The U.S. Army command for the Indo-Pacific finds itself at the front of the service’s transformation initiative, incorporating new unit types created to facilitate rapid adaptation to adversary tactics, according to U.S. Army Pacific Command chief Gen. Charles Flynn.
Several units in the Pacific, from Hawaii to Alaska, were chosen as part of Army Chief of Staff Gen. Randy George’s initiative, dubbed “Transforming in Contact,” Flynn said in an interview ahead of the Association of the U.S. Army’s annual conference.
“But there’s a whole other transformation in contact that’s going on out here at the operational and theater level.”
That transformation has to do with absorbing new organizations and capabilities designed to facilitate the quick incorporation of new tactics and technologies in the field.
“In my view, that is where the connective tissue occurs between tactical forces and operational and strategic forces that exist in the joint world,” Flynn said.
For example, the Army in the Pacific is the first to get a Theater Information Advantage Detachment, Flynn said. The TIAD is meant to keep its finger on the pulse of how adversarial nations like China and Russia are conducting information warfare.
The service has deployed a Security Force Assistance Brigade, a Theater Fires Element and the TIAD into areas near China, Flynn added.
The Army has already created two of three Multidomain Task Forces in the Pacific theater, which have been heavily involved in exercises throughout 2024.
The service is planning to build five MDTFs total. Another is based in Europe, while one more will be based at Fort Liberty, North Carolina, and designed to align with global rapid responses.
The units will operate across all domains — land, air, sea, space and cyberspace — and are equipped with the Army’s growing capabilities, including long-range precision fires.
The MDTFs will take on game-changing capabilities like the Precision Strike Missile, or PrSM, the Mid-Range Capability missile system and the delayed Long-Range Hypersonic Weapon as part of a Long-Range Fires Battalion.
The Army in June fired two PrSM missiles in Palau as part of a ship sinking exercise during Valiant Shield. The service also deployed the MRC missile to the Philippines during the Balikatan exercise in May. The MRC missile system, for the time being, will remain in the Philippines, Flynn said.

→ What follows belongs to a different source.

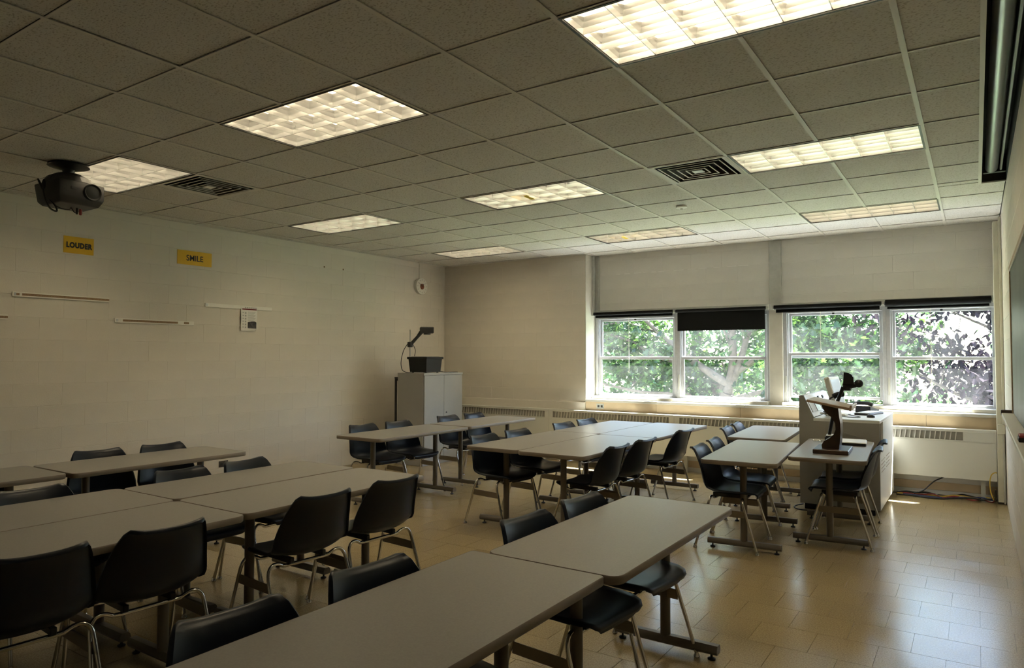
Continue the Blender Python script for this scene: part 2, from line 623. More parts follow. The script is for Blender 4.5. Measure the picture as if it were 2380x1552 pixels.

The Pacific Army has also established a Theater Strike Effects Group, Flynn added.
“This theater-level Army space formation is integral for today’s battlefield,” Lt. Gen. Daniel Karbler, then the head of Army Space and Missile Defense Command, said in January. “It will allow us to leverage the experience of its command team and staff to ensure success at every echelon, ensuring that all our capabilities are being employed when and where they’re needed best.”
The group will coordinate with the MDTFs that will use Army space interdiction forces with cyber and electronic warfare capabilities to block adversary defenses, according to the Army’s Space and Missile Defense Command.
As it works through the deployment of these major new capabilities like long-range precision fires, it’s imperative, Flynn said, that the Army is organized properly at the theater level in order to effectively coordinate the right engagement authorities.
“This extra capacity at the Theater Army level is transformational and its organizational changes are in front of the arrival of new technologies, new capabilities and new platforms,” he said. “It’s tailored to the region.”